At last even the navigator knew where we were as he had assumed – a bad thing to do on the Ostrich Run – that the last leg would have been from Calitzdorp up the Rooiberg Pass and not along a road carved by Voortrekkers over 100 years ago.
The road now features in detail on my GPS.
Puncture repaired, baboons side show over, our last tube used we raced for Barrydale and a cold beer for some and a petrol stop for the slower navigator before heading home.
As most trips go the weekend started off in rain as the group of offroad and onroad Ulsyseans met at the N1 One stop, were briefed by Phil, leaders and sweepers chosen and we set off – first stop Ceres via Du Toits, Slanghoek valley, Wolssley and Mitchells Pass for the first petrol stop.
The rain cleared and all again set off up Theronsberg Pass to the Touws River turnoff where the road runners separated from the dust buggers possibly thinking they may never see the dust ones again.
And was it dusty. Less than a kilometre in the run I was on radar as the dust had filled my helmet, fogged up my sunnies and the DR was riding on its own navigation.

But what a great run with only one slight mishap and Rodney decided the corners should be wider and more flowing as he took to the bush and later we discovered had broken his toe.
With no more drama we all reached Matjiesfontein and Phil decided to leave out the Constabel Seweweekspoort leg and cut across to Laingsburg and then enter the Poort.
After negotiating a bit of loose gravel which must have tested the less gravel travelled fellows we swept through the Poort and back onto the tar at Zoar and then onto to Calitzdorp for lunch and  a frostie.
Here some of the gravel crowd changed their minds and went with the road runners while a slightly smaller group rode the great winding tracks through Groenfontein , Kruis Rivier and Matjies Rivier before hitting the tar several kilometres before the start of the Swartberg Pass.

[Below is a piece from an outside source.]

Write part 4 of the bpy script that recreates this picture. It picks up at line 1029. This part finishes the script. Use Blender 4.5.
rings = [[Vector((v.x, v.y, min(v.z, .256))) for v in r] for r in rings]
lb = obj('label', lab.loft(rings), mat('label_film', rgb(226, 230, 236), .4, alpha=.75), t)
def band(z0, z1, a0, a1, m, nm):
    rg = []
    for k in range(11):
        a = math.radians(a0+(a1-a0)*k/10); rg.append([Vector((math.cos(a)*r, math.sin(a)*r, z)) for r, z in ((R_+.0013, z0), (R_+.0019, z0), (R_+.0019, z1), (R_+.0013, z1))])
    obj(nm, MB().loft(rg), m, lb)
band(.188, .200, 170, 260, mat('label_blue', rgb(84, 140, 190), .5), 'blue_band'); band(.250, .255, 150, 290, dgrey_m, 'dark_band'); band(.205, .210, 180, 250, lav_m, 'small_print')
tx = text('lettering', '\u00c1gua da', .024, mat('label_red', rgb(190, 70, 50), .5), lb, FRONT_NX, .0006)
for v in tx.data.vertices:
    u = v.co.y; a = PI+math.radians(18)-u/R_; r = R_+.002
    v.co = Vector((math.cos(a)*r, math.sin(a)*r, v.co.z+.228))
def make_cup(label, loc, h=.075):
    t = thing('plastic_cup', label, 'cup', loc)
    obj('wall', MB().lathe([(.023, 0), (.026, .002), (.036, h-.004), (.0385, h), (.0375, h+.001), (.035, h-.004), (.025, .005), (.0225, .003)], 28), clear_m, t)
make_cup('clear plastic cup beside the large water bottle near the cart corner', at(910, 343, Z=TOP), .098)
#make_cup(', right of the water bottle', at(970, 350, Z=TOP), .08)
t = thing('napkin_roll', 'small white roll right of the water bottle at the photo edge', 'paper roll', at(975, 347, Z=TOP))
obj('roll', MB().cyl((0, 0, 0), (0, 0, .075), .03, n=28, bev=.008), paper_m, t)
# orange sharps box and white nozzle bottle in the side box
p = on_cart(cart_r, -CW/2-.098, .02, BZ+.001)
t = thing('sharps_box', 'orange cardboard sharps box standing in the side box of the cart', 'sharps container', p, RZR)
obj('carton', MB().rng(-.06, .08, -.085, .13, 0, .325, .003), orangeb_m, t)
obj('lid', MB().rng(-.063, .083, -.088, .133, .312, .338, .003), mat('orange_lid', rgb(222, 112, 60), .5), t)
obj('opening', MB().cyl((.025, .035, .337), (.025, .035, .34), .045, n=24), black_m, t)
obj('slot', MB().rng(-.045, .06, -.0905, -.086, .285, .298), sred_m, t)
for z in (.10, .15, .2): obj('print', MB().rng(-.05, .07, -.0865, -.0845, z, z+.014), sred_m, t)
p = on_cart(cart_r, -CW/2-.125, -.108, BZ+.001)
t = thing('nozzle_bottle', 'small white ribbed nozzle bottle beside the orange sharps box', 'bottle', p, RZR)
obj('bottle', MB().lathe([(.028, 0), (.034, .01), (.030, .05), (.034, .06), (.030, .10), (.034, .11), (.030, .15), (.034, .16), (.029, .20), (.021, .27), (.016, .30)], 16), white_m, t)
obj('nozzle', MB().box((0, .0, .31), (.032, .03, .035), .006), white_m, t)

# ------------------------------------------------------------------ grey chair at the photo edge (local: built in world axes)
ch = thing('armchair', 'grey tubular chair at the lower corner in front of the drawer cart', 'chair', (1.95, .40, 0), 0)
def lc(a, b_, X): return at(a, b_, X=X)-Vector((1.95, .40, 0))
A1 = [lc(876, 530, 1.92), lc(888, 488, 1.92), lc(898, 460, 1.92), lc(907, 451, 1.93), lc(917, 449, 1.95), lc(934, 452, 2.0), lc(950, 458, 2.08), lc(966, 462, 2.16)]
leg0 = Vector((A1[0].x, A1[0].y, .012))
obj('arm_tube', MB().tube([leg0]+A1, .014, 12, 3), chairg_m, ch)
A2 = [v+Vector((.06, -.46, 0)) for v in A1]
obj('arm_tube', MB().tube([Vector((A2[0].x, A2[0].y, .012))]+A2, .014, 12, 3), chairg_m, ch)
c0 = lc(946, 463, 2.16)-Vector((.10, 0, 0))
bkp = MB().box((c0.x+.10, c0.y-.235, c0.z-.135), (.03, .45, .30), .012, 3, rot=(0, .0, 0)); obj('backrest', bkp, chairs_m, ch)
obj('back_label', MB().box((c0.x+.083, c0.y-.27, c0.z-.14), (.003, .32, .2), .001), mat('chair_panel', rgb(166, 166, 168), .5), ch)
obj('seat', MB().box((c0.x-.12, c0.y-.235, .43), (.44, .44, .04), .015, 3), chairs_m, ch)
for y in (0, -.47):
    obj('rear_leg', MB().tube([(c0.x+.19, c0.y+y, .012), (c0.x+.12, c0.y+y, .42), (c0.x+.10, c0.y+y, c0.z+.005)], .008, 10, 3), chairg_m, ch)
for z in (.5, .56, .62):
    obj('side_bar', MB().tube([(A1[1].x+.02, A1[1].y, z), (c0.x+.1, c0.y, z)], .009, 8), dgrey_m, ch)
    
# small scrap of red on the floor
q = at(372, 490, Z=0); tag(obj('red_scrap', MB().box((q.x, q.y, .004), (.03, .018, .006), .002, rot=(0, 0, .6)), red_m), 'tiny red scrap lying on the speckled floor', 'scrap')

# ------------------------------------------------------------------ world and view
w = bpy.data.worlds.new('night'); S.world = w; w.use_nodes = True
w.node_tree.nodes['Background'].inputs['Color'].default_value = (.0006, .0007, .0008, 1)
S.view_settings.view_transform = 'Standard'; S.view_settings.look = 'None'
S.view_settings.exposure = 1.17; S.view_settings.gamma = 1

Here the group was fascinated by the tame meerkats from the adjacent game farm that wait beside the road for titbits.
The night at Kleinplasie in Oudtshoorn highlighted by the excellent braai put on by the locals saw some hit the sack early while the tougher crowd saw the early hours in over yet another drink.

Saturday morning after an excellent breakfast we again split the party into road and gravel with a further few dust busters deciding to stay on the tar and buy spray on dirt from one of the Landrover or BMW dealers while a number cut the run short to watch the rugby.

Again the gravel travel was great fun over great terrain through the Rust en Vreded Vally to De Rust on through Meirings Poort to Klaarstroom and then on the really fast but roller coaster road to Willomore.
We stopped at Vondeling a ghost station along the way for a photo shoot and headed to the local hotel in Willowmore for food and drink.
After a boring run through to Uniondale and a quick refill we took off into the Kamanassie and what a surprise.

Again the valley snuggled between the Outeniqua and Kamanassie Mountains has a great road threading its way for at least 100 km exiting at Dusseldorp the Mission town close to Oudtshoorn.
Here Phil had another quick surprise and a slight test for the less initiated into steep climbs and descents on rough terrain as he suddenly turned off to Eagles Falls and holiday resort where the Searles had previously spent some time.

After several refreshments to calm the nerves and Cathy ready to fall asleep on the couch it was time to put a leg over the saddle light up the fire and head for Dusseldorp and dinner at Kleinplasie.
And along this road I was fortunate to see one of those once in a lifetime sights. We rounded a bend and on our left a couple of 100 ostriches were racing along and with the wind blowing the dust was following them.
It was one of those National Geographic type photos that will remain etched on my mind.
Again Kleinplasie excelled with a great dinner and again some took to the hay while others saw the clock strike 12.

Sunday came far too quickly and we all struck off for home with some of us spending the day looking for the correct road as the navigator followed the partial road home.